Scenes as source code

***

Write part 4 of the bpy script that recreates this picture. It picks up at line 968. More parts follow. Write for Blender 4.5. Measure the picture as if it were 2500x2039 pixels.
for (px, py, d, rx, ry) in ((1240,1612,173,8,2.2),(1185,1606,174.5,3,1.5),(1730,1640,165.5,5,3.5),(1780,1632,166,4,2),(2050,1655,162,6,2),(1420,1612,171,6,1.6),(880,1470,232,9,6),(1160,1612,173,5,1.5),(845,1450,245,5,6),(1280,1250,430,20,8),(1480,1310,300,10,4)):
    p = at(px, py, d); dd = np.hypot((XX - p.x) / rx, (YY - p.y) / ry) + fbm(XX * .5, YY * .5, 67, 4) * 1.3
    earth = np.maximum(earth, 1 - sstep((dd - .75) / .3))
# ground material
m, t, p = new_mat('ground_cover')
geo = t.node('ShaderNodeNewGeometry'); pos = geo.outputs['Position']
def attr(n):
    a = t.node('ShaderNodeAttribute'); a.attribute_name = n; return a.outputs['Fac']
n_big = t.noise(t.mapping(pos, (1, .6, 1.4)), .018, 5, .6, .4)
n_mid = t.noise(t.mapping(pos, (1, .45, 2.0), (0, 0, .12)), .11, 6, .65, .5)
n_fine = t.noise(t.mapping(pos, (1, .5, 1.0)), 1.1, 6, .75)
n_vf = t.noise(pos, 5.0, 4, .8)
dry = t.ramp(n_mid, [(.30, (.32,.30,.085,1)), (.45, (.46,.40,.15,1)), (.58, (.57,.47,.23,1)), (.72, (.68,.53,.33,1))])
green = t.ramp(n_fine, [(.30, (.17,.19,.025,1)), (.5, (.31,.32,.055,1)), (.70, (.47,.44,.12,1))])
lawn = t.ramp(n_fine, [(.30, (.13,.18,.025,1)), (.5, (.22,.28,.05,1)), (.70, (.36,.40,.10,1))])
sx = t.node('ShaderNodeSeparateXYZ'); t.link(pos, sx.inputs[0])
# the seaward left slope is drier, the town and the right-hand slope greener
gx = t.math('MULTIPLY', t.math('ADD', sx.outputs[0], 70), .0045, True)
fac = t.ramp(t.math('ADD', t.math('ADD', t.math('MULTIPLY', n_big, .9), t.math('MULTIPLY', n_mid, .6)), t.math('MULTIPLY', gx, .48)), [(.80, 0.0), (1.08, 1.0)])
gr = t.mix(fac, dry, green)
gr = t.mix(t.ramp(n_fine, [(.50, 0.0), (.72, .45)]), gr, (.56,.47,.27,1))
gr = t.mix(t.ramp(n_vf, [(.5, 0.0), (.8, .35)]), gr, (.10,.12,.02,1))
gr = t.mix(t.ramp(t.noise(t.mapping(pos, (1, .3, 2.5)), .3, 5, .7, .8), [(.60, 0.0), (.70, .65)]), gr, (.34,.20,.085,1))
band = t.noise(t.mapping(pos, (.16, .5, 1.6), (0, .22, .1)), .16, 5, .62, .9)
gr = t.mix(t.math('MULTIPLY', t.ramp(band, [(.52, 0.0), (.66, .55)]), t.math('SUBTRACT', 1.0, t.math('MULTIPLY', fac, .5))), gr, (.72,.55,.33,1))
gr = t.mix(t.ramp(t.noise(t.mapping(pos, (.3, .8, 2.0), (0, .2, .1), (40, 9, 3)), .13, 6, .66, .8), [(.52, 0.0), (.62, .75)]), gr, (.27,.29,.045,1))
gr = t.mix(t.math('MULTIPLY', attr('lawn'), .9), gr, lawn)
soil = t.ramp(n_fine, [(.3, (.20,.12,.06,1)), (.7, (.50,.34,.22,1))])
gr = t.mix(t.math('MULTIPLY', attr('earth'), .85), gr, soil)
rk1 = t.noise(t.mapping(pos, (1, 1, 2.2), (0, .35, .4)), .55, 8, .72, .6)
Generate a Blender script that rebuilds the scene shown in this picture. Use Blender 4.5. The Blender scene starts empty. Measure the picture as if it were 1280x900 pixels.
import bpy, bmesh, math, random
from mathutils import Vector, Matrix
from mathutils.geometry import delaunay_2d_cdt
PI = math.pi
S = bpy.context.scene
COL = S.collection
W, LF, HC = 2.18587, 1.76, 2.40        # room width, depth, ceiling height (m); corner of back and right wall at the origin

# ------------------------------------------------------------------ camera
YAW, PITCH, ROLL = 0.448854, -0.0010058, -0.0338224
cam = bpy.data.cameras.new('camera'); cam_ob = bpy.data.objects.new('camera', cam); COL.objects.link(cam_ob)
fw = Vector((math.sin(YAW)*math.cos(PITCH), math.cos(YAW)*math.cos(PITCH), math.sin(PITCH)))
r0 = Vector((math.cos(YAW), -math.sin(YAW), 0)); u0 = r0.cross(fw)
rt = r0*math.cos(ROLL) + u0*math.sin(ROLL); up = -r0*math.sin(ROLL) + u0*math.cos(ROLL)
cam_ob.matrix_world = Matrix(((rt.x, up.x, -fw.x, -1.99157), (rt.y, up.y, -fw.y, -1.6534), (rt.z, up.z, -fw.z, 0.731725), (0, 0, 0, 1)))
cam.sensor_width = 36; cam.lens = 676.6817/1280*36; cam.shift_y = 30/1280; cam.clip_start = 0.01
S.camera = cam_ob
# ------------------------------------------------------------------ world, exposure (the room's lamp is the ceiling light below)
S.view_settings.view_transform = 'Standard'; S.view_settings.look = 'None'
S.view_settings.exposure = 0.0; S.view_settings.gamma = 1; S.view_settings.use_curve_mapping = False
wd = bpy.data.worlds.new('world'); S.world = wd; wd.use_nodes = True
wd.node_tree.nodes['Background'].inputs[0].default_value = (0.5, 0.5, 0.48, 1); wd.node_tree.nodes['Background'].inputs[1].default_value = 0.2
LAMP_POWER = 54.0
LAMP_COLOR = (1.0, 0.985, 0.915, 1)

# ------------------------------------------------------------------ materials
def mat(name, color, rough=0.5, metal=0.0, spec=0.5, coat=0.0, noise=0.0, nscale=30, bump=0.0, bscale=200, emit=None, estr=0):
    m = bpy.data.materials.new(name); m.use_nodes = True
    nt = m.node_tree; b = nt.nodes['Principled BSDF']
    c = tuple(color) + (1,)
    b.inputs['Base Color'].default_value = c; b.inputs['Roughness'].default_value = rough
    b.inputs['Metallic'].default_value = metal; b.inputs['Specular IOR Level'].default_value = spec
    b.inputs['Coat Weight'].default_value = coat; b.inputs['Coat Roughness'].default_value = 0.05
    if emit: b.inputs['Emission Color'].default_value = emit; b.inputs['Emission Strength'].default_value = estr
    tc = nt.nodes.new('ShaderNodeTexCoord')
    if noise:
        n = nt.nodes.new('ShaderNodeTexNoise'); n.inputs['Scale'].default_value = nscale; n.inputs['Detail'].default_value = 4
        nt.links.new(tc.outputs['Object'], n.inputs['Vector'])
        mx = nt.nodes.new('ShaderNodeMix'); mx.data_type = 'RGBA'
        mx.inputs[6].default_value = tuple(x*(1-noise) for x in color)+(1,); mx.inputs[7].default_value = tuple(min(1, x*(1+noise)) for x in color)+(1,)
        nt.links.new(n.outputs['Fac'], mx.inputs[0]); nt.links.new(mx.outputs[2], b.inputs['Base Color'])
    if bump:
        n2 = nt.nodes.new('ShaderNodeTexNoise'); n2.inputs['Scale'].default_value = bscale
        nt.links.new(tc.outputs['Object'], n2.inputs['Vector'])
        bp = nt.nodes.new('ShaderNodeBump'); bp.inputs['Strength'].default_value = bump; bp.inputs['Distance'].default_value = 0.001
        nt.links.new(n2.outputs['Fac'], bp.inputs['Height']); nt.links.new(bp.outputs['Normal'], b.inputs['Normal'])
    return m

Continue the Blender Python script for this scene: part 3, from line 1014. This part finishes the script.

***

What you will do
Please reproduce every line of the material word for word.

Written solution
Write part 4 of the bpy script that recreates this picture. It picks up at line 968. More parts follow. Write for Blender 4.5. Measure the picture as if it were 2500x2039 pixels.
for (px, py, d, rx, ry) in ((1240,1612,173,8,2.2),(1185,1606,174.5,3,1.5),(1730,1640,165.5,5,3.5),(1780,1632,166,4,2),(2050,1655,162,6,2),(1420,1612,171,6,1.6),(880,1470,232,9,6),(1160,1612,173,5,1.5),(845,1450,245,5,6),(1280,1250,430,20,8),(1480,1310,300,10,4)):
    p = at(px, py, d); dd = np.hypot((XX - p.x) / rx, (YY - p.y) / ry) + fbm(XX * .5, YY * .5, 67, 4) * 1.3
    earth = np.maximum(earth, 1 - sstep((dd - .75) / .3))
# ground material
m, t, p = new_mat('ground_cover')
geo = t.node('ShaderNodeNewGeometry'); pos = geo.outputs['Position']
def attr(n):
    a = t.node('ShaderNodeAttribute'); a.attribute_name = n; return a.outputs['Fac']
n_big = t.noise(t.mapping(pos, (1, .6, 1.4)), .018, 5, .6, .4)
n_mid = t.noise(t.mapping(pos, (1, .45, 2.0), (0, 0, .12)), .11, 6, .65, .5)
n_fine = t.noise(t.mapping(pos, (1, .5, 1.0)), 1.1, 6, .75)
n_vf = t.noise(pos, 5.0, 4, .8)
dry = t.ramp(n_mid, [(.30, (.32,.30,.085,1)), (.45, (.46,.40,.15,1)), (.58, (.57,.47,.23,1)), (.72, (.68,.53,.33,1))])
green = t.ramp(n_fine, [(.30, (.17,.19,.025,1)), (.5, (.31,.32,.055,1)), (.70, (.47,.44,.12,1))])
lawn = t.ramp(n_fine, [(.30, (.13,.18,.025,1)), (.5, (.22,.28,.05,1)), (.70, (.36,.40,.10,1))])
sx = t.node('ShaderNodeSeparateXYZ'); t.link(pos, sx.inputs[0])
# the seaward left slope is drier, the town and the right-hand slope greener
gx = t.math('MULTIPLY', t.math('ADD', sx.outputs[0], 70), .0045, True)
fac = t.ramp(t.math('ADD', t.math('ADD', t.math('MULTIPLY', n_big, .9), t.math('MULTIPLY', n_mid, .6)), t.math('MULTIPLY', gx, .48)), [(.80, 0.0), (1.08, 1.0)])
gr = t.mix(fac, dry, green)
gr = t.mix(t.ramp(n_fine, [(.50, 0.0), (.72, .45)]), gr, (.56,.47,.27,1))
gr = t.mix(t.ramp(n_vf, [(.5, 0.0), (.8, .35)]), gr, (.10,.12,.02,1))
gr = t.mix(t.ramp(t.noise(t.mapping(pos, (1, .3, 2.5)), .3, 5, .7, .8), [(.60, 0.0), (.70, .65)]), gr, (.34,.20,.085,1))
band = t.noise(t.mapping(pos, (.16, .5, 1.6), (0, .22, .1)), .16, 5, .62, .9)
gr = t.mix(t.math('MULTIPLY', t.ramp(band, [(.52, 0.0), (.66, .55)]), t.math('SUBTRACT', 1.0, t.math('MULTIPLY', fac, .5))), gr, (.72,.55,.33,1))
gr = t.mix(t.ramp(t.noise(t.mapping(pos, (.3, .8, 2.0), (0, .2, .1), (40, 9, 3)), .13, 6, .66, .8), [(.52, 0.0), (.62, .75)]), gr, (.27,.29,.045,1))
gr = t.mix(t.math('MULTIPLY', attr('lawn'), .9), gr, lawn)
soil = t.ramp(n_fine, [(.3, (.20,.12,.06,1)), (.7, (.50,.34,.22,1))])
gr = t.mix(t.math('MULTIPLY', attr('earth'), .85), gr, soil)
rk1 = t.noise(t.mapping(pos, (1, 1, 2.2), (0, .35, .4)), .55, 8, .72, .6)
Generate a Blender script that rebuilds the scene shown in this picture. Use Blender 4.5. The Blender scene starts empty. Measure the picture as if it were 1280x900 pixels.
import bpy, bmesh, math, random
from mathutils import Vector, Matrix
from mathutils.geometry import delaunay_2d_cdt
PI = math.pi
S = bpy.context.scene
COL = S.collection
W, LF, HC = 2.18587, 1.76, 2.40        # room width, depth, ceiling height (m); corner of back and right wall at the origin

# ------------------------------------------------------------------ camera
YAW, PITCH, ROLL = 0.448854, -0.0010058, -0.0338224
cam = bpy.data.cameras.new('camera'); cam_ob = bpy.data.objects.new('camera', cam); COL.objects.link(cam_ob)
fw = Vector((math.sin(YAW)*math.cos(PITCH), math.cos(YAW)*math.cos(PITCH), math.sin(PITCH)))
r0 = Vector((math.cos(YAW), -math.sin(YAW), 0)); u0 = r0.cross(fw)
rt = r0*math.cos(ROLL) + u0*math.sin(ROLL); up = -r0*math.sin(ROLL) + u0*math.cos(ROLL)
cam_ob.matrix_world = Matrix(((rt.x, up.x, -fw.x, -1.99157), (rt.y, up.y, -fw.y, -1.6534), (rt.z, up.z, -fw.z, 0.731725), (0, 0, 0, 1)))
cam.sensor_width = 36; cam.lens = 676.6817/1280*36; cam.shift_y = 30/1280; cam.clip_start = 0.01
S.camera = cam_ob
# ------------------------------------------------------------------ world, exposure (the room's lamp is the ceiling light below)
S.view_settings.view_transform = 'Standard'; S.view_settings.look = 'None'
S.view_settings.exposure = 0.0; S.view_settings.gamma = 1; S.view_settings.use_curve_mapping = False
wd = bpy.data.worlds.new('world'); S.world = wd; wd.use_nodes = True
wd.node_tree.nodes['Background'].inputs[0].default_value = (0.5, 0.5, 0.48, 1); wd.node_tree.nodes['Background'].inputs[1].default_value = 0.2
LAMP_POWER = 54.0
LAMP_COLOR = (1.0, 0.985, 0.915, 1)

# ------------------------------------------------------------------ materials
def mat(name, color, rough=0.5, metal=0.0, spec=0.5, coat=0.0, noise=0.0, nscale=30, bump=0.0, bscale=200, emit=None, estr=0):
    m = bpy.data.materials.new(name); m.use_nodes = True
    nt = m.node_tree; b = nt.nodes['Principled BSDF']
    c = tuple(color) + (1,)
    b.inputs['Base Color'].default_value = c; b.inputs['Roughness'].default_value = rough
    b.inputs['Metallic'].default_value = metal; b.inputs['Specular IOR Level'].default_value = spec
    b.inputs['Coat Weight'].default_value = coat; b.inputs['Coat Roughness'].default_value = 0.05
    if emit: b.inputs['Emission Color'].default_value = emit; b.inputs['Emission Strength'].default_value = estr
    tc = nt.nodes.new('ShaderNodeTexCoord')
    if noise:
        n = nt.nodes.new('ShaderNodeTexNoise'); n.inputs['Scale'].default_value = nscale; n.inputs['Detail'].default_value = 4
        nt.links.new(tc.outputs['Object'], n.inputs['Vector'])
        mx = nt.nodes.new('ShaderNodeMix'); mx.data_type = 'RGBA'
        mx.inputs[6].default_value = tuple(x*(1-noise) for x in color)+(1,); mx.inputs[7].default_value = tuple(min(1, x*(1+noise)) for x in color)+(1,)
        nt.links.new(n.outputs['Fac'], mx.inputs[0]); nt.links.new(mx.outputs[2], b.inputs['Base Color'])
    if bump:
        n2 = nt.nodes.new('ShaderNodeTexNoise'); n2.inputs['Scale'].default_value = bscale
        nt.links.new(tc.outputs['Object'], n2.inputs['Vector'])
        bp = nt.nodes.new('ShaderNodeBump'); bp.inputs['Strength'].default_value = bump; bp.inputs['Distance'].default_value = 0.001
        nt.links.new(n2.outputs['Fac'], bp.inputs['Height']); nt.links.new(bp.outputs['Normal'], b.inputs['Normal'])
    return m

Continue the Blender Python script for this scene: part 3, from line 1014. This part finishes the script.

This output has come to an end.